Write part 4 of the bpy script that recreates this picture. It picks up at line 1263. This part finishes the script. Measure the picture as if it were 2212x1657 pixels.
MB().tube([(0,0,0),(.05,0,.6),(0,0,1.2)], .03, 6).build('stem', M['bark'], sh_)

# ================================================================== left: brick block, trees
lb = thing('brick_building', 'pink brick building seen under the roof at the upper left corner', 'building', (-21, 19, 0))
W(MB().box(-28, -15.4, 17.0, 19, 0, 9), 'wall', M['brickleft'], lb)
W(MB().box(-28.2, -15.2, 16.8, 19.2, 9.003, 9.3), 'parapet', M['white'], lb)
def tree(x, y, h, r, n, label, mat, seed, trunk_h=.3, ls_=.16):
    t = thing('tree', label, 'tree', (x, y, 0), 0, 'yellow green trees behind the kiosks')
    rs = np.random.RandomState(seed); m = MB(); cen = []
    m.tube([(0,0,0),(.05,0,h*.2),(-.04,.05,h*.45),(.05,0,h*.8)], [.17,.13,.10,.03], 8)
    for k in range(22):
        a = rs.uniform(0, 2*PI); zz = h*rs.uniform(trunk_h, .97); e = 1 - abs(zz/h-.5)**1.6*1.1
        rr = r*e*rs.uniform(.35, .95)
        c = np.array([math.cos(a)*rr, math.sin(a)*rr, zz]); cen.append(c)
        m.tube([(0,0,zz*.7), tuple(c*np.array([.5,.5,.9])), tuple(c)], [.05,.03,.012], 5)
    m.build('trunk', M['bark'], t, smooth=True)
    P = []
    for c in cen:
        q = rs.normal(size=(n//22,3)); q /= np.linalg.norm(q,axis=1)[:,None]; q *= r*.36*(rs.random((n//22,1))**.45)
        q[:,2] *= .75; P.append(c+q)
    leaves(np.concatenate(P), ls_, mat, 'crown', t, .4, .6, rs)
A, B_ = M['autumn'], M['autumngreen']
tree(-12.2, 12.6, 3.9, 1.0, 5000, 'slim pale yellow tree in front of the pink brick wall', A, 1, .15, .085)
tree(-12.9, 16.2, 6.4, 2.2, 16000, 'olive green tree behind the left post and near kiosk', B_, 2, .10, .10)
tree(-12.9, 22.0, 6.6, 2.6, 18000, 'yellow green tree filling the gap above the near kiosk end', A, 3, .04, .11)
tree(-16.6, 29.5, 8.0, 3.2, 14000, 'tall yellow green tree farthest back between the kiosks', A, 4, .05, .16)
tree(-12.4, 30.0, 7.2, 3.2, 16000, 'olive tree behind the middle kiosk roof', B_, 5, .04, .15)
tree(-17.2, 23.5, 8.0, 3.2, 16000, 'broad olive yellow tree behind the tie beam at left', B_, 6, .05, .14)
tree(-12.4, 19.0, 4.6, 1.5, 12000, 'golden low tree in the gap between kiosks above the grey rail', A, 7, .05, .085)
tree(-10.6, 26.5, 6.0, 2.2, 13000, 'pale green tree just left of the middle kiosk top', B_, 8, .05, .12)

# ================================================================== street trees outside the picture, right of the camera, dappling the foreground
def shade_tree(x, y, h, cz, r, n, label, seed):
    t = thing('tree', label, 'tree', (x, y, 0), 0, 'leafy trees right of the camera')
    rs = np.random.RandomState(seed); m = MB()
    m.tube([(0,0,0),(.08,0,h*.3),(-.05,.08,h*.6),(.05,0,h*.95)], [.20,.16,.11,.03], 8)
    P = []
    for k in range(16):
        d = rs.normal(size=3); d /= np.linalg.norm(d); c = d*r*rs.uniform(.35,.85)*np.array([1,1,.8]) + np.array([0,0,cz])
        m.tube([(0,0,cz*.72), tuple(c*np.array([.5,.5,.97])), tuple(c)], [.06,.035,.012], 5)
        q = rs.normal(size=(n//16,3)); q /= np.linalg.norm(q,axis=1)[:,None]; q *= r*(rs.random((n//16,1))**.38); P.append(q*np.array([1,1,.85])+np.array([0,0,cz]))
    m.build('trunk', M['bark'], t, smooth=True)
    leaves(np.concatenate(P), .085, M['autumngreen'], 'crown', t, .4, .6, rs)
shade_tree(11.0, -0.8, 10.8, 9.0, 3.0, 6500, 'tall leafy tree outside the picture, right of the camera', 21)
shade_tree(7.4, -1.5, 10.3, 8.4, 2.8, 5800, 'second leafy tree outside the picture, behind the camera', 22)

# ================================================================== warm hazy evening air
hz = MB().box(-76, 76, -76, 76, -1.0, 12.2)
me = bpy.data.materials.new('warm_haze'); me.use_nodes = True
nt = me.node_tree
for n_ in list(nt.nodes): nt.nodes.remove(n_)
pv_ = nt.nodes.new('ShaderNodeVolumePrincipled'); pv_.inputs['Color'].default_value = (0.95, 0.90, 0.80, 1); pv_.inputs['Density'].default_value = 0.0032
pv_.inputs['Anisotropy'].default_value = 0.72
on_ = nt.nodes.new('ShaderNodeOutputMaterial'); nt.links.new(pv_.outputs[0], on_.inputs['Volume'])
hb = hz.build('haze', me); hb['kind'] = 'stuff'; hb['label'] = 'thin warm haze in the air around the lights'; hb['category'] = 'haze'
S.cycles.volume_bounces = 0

**STATED EXERCISE**
Return all of the data word for word.

**FINAL ANSWER**
Write part 4 of the bpy script that recreates this picture. It picks up at line 1263. This part finishes the script. Measure the picture as if it were 2212x1657 pixels.
MB().tube([(0,0,0),(.05,0,.6),(0,0,1.2)], .03, 6).build('stem', M['bark'], sh_)

# ================================================================== left: brick block, trees
lb = thing('brick_building', 'pink brick building seen under the roof at the upper left corner', 'building', (-21, 19, 0))
W(MB().box(-28, -15.4, 17.0, 19, 0, 9), 'wall', M['brickleft'], lb)
W(MB().box(-28.2, -15.2, 16.8, 19.2, 9.003, 9.3), 'parapet', M['white'], lb)
def tree(x, y, h, r, n, label, mat, seed, trunk_h=.3, ls_=.16):
    t = thing('tree', label, 'tree', (x, y, 0), 0, 'yellow green trees behind the kiosks')
    rs = np.random.RandomState(seed); m = MB(); cen = []
    m.tube([(0,0,0),(.05,0,h*.2),(-.04,.05,h*.45),(.05,0,h*.8)], [.17,.13,.10,.03], 8)
    for k in range(22):
        a = rs.uniform(0, 2*PI); zz = h*rs.uniform(trunk_h, .97); e = 1 - abs(zz/h-.5)**1.6*1.1
        rr = r*e*rs.uniform(.35, .95)
        c = np.array([math.cos(a)*rr, math.sin(a)*rr, zz]); cen.append(c)
        m.tube([(0,0,zz*.7), tuple(c*np.array([.5,.5,.9])), tuple(c)], [.05,.03,.012], 5)
    m.build('trunk', M['bark'], t, smooth=True)
    P = []
    for c in cen:
        q = rs.normal(size=(n//22,3)); q /= np.linalg.norm(q,axis=1)[:,None]; q *= r*.36*(rs.random((n//22,1))**.45)
        q[:,2] *= .75; P.append(c+q)
    leaves(np.concatenate(P), ls_, mat, 'crown', t, .4, .6, rs)
A, B_ = M['autumn'], M['autumngreen']
tree(-12.2, 12.6, 3.9, 1.0, 5000, 'slim pale yellow tree in front of the pink brick wall', A, 1, .15, .085)
tree(-12.9, 16.2, 6.4, 2.2, 16000, 'olive green tree behind the left post and near kiosk', B_, 2, .10, .10)
tree(-12.9, 22.0, 6.6, 2.6, 18000, 'yellow green tree filling the gap above the near kiosk end', A, 3, .04, .11)
tree(-16.6, 29.5, 8.0, 3.2, 14000, 'tall yellow green tree farthest back between the kiosks', A, 4, .05, .16)
tree(-12.4, 30.0, 7.2, 3.2, 16000, 'olive tree behind the middle kiosk roof', B_, 5, .04, .15)
tree(-17.2, 23.5, 8.0, 3.2, 16000, 'broad olive yellow tree behind the tie beam at left', B_, 6, .05, .14)
tree(-12.4, 19.0, 4.6, 1.5, 12000, 'golden low tree in the gap between kiosks above the grey rail', A, 7, .05, .085)
tree(-10.6, 26.5, 6.0, 2.2, 13000, 'pale green tree just left of the middle kiosk top', B_, 8, .05, .12)

# ================================================================== street trees outside the picture, right of the camera, dappling the foreground
def shade_tree(x, y, h, cz, r, n, label, seed):
    t = thing('tree', label, 'tree', (x, y, 0), 0, 'leafy trees right of the camera')
    rs = np.random.RandomState(seed); m = MB()
    m.tube([(0,0,0),(.08,0,h*.3),(-.05,.08,h*.6),(.05,0,h*.95)], [.20,.16,.11,.03], 8)
    P = []
    for k in range(16):
        d = rs.normal(size=3); d /= np.linalg.norm(d); c = d*r*rs.uniform(.35,.85)*np.array([1,1,.8]) + np.array([0,0,cz])
        m.tube([(0,0,cz*.72), tuple(c*np.array([.5,.5,.97])), tuple(c)], [.06,.035,.012], 5)
        q = rs.normal(size=(n//16,3)); q /= np.linalg.norm(q,axis=1)[:,None]; q *= r*(rs.random((n//16,1))**.38); P.append(q*np.array([1,1,.85])+np.array([0,0,cz]))
    m.build('trunk', M['bark'], t, smooth=True)
    leaves(np.concatenate(P), .085, M['autumngreen'], 'crown', t, .4, .6, rs)
shade_tree(11.0, -0.8, 10.8, 9.0, 3.0, 6500, 'tall leafy tree outside the picture, right of the camera', 21)
shade_tree(7.4, -1.5, 10.3, 8.4, 2.8, 5800, 'second leafy tree outside the picture, behind the camera', 22)

# ================================================================== warm hazy evening air
hz = MB().box(-76, 76, -76, 76, -1.0, 12.2)
me = bpy.data.materials.new('warm_haze'); me.use_nodes = True
nt = me.node_tree
for n_ in list(nt.nodes): nt.nodes.remove(n_)
pv_ = nt.nodes.new('ShaderNodeVolumePrincipled'); pv_.inputs['Color'].default_value = (0.95, 0.90, 0.80, 1); pv_.inputs['Density'].default_value = 0.0032
pv_.inputs['Anisotropy'].default_value = 0.72
on_ = nt.nodes.new('ShaderNodeOutputMaterial'); nt.links.new(pv_.outputs[0], on_.inputs['Volume'])
hb = hz.build('haze', me); hb['kind'] = 'stuff'; hb['label'] = 'thin warm haze in the air around the lights'; hb['category'] = 'haze'
S.cycles.volume_bounces = 0